━━━ DATA SHOWN

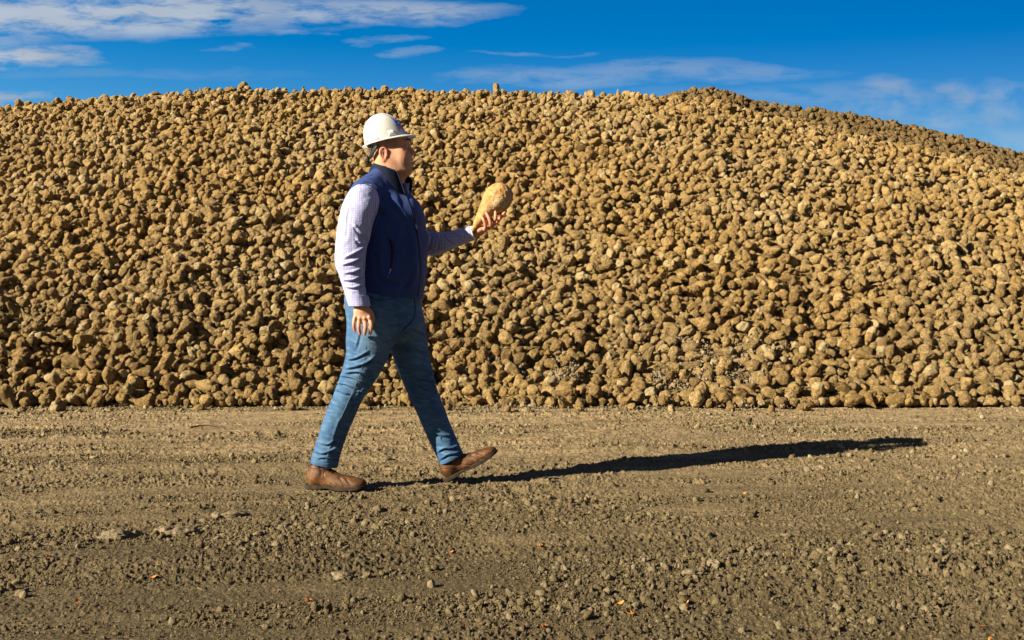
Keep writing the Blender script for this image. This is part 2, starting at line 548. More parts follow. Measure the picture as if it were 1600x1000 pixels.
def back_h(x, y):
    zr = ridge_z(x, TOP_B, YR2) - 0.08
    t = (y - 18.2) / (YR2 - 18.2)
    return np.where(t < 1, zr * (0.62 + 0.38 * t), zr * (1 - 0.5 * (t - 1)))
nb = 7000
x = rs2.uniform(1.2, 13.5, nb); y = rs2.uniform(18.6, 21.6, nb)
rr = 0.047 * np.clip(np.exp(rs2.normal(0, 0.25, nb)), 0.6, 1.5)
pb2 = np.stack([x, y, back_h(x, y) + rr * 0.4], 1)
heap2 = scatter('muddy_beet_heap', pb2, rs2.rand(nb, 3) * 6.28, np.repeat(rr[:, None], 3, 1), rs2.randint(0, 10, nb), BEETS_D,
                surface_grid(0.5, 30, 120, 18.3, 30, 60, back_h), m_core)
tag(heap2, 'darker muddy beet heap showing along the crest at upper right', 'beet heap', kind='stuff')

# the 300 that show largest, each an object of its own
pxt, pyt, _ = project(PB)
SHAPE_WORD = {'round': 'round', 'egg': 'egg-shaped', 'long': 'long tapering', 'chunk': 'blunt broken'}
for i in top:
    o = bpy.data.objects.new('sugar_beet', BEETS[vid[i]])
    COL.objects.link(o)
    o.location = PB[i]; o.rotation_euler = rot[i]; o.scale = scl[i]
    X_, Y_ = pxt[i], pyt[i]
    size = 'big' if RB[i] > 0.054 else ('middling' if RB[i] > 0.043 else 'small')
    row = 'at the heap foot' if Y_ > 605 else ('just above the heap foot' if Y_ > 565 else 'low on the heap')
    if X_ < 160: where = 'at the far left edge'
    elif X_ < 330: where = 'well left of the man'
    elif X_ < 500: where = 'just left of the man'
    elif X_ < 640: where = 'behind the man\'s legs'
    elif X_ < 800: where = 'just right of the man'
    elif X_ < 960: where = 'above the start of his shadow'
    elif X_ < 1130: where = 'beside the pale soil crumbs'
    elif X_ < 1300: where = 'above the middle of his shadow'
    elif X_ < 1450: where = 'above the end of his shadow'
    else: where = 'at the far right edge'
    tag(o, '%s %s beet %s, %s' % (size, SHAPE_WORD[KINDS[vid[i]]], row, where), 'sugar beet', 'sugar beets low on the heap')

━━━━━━

Write out the full set of lines verbatim, without the pictures.

Keep writing the Blender script for this image. This is part 2, starting at line 548. More parts follow. Measure the picture as if it were 1600x1000 pixels.
def back_h(x, y):
    zr = ridge_z(x, TOP_B, YR2) - 0.08
    t = (y - 18.2) / (YR2 - 18.2)
    return np.where(t < 1, zr * (0.62 + 0.38 * t), zr * (1 - 0.5 * (t - 1)))
nb = 7000
x = rs2.uniform(1.2, 13.5, nb); y = rs2.uniform(18.6, 21.6, nb)
rr = 0.047 * np.clip(np.exp(rs2.normal(0, 0.25, nb)), 0.6, 1.5)
pb2 = np.stack([x, y, back_h(x, y) + rr * 0.4], 1)
heap2 = scatter('muddy_beet_heap', pb2, rs2.rand(nb, 3) * 6.28, np.repeat(rr[:, None], 3, 1), rs2.randint(0, 10, nb), BEETS_D,
                surface_grid(0.5, 30, 120, 18.3, 30, 60, back_h), m_core)
tag(heap2, 'darker muddy beet heap showing along the crest at upper right', 'beet heap', kind='stuff')

# the 300 that show largest, each an object of its own
pxt, pyt, _ = project(PB)
SHAPE_WORD = {'round': 'round', 'egg': 'egg-shaped', 'long': 'long tapering', 'chunk': 'blunt broken'}
for i in top:
    o = bpy.data.objects.new('sugar_beet', BEETS[vid[i]])
    COL.objects.link(o)
    o.location = PB[i]; o.rotation_euler = rot[i]; o.scale = scl[i]
    X_, Y_ = pxt[i], pyt[i]
    size = 'big' if RB[i] > 0.054 else ('middling' if RB[i] > 0.043 else 'small')
    row = 'at the heap foot' if Y_ > 605 else ('just above the heap foot' if Y_ > 565 else 'low on the heap')
    if X_ < 160: where = 'at the far left edge'
    elif X_ < 330: where = 'well left of the man'
    elif X_ < 500: where = 'just left of the man'
    elif X_ < 640: where = 'behind the man\'s legs'
    elif X_ < 800: where = 'just right of the man'
    elif X_ < 960: where = 'above the start of his shadow'
    elif X_ < 1130: where = 'beside the pale soil crumbs'
    elif X_ < 1300: where = 'above the middle of his shadow'
    elif X_ < 1450: where = 'above the end of his shadow'
    else: where = 'at the far right edge'
    tag(o, '%s %s beet %s, %s' % (size, SHAPE_WORD[KINDS[vid[i]]], row, where), 'sugar beet', 'sugar beets low on the heap')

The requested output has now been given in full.